Deposition of YBaCo4O7+δ thin films on (001)-SrTiO3 substrates by dc sputtering

The structure, magnetic and magnetotransport properties of YBaCo4O7+δ thin films deposited by high oxygen-pressure dc magnetron sputtering on (001)-oriented SrTiO3 substrates have been studied. The film growth was carried out at three different substrate temperatures (750 °C, 850 °C and 870 °C) in order to determine the influence of this parameter on the crystalline quality of the films deposited on SrTiO3 substrates. Within these limits, the growth quality, with respect to the preferential growth orientation, changed significantly improving notably with increasing substrate temperature. The enhanced intensity of (203), (220) and (110) reflections stemming from films grown at 850 °C suggests that the as-grown films are polycrystalline. In turn, the dependence of the resistivity on temperature shows a semiconducting-like behavior, without any distinguishable structure, in the temperature range measured (400-120 K). The analysis of the experimental data shows that the transport mechanism in the films is well described by using the Mott variable range hopping (VRH) conduction model.
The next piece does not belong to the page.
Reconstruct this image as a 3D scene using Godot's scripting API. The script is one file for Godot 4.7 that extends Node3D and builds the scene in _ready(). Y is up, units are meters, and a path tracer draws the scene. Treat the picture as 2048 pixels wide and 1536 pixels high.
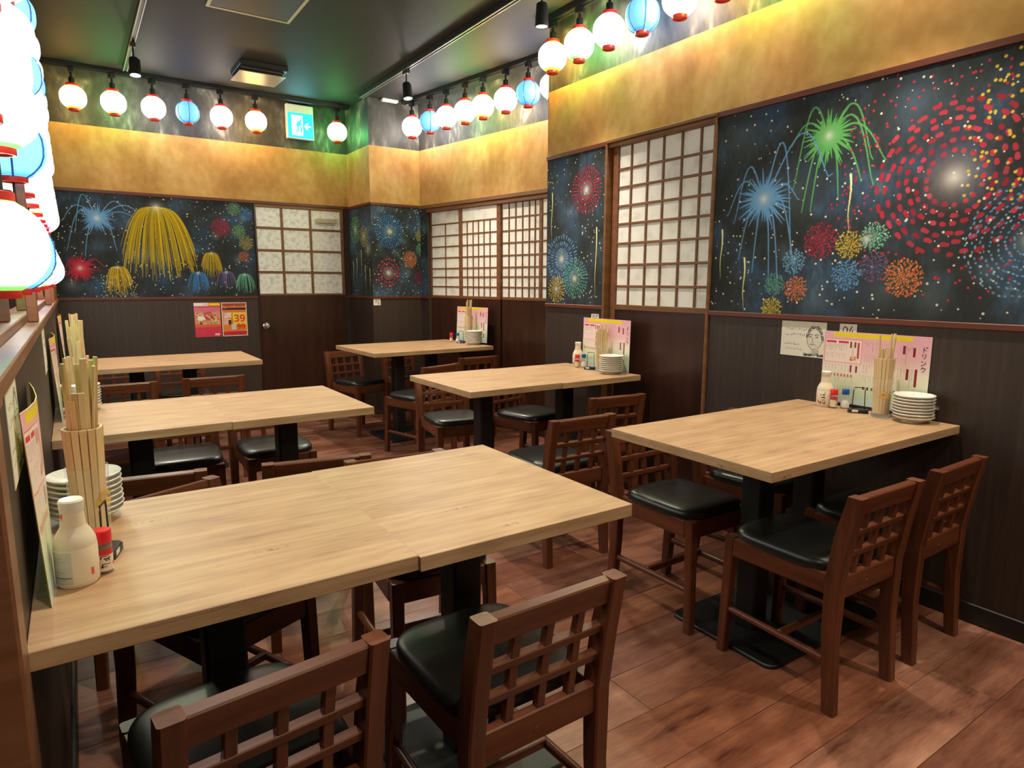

From the fitting procedure, a temperature scale T∗∼107 K is obtained which ended up being similar to that found in other transition metal oxides. The fact that the conductivity of oxygen-rich YBaCo4O7+δ samples features a VRH nature implies itinerant electron states with the apparent insulating behavior due to magnetic frustration. Interestingly, the YBaCo4O7+δ thin films show a positive magnetoresistance over the studied temperature range without evidence for transition to negative values as observed in ferromagnetic cobaltites. The origin of the positive magnetoresistance effect in the studied samples is difficult to explain by the known magnetoresistance models as the samples don't show evident magnetic transition in the entire temperature region from low temperature to room temperature. Nevertheless, the main features of the positive magnetoresistance seem to be explained by Zeeman splitting of the localized states that suppresses the spin dependent hopping paths in the presence of on-site Coulomb repulsion.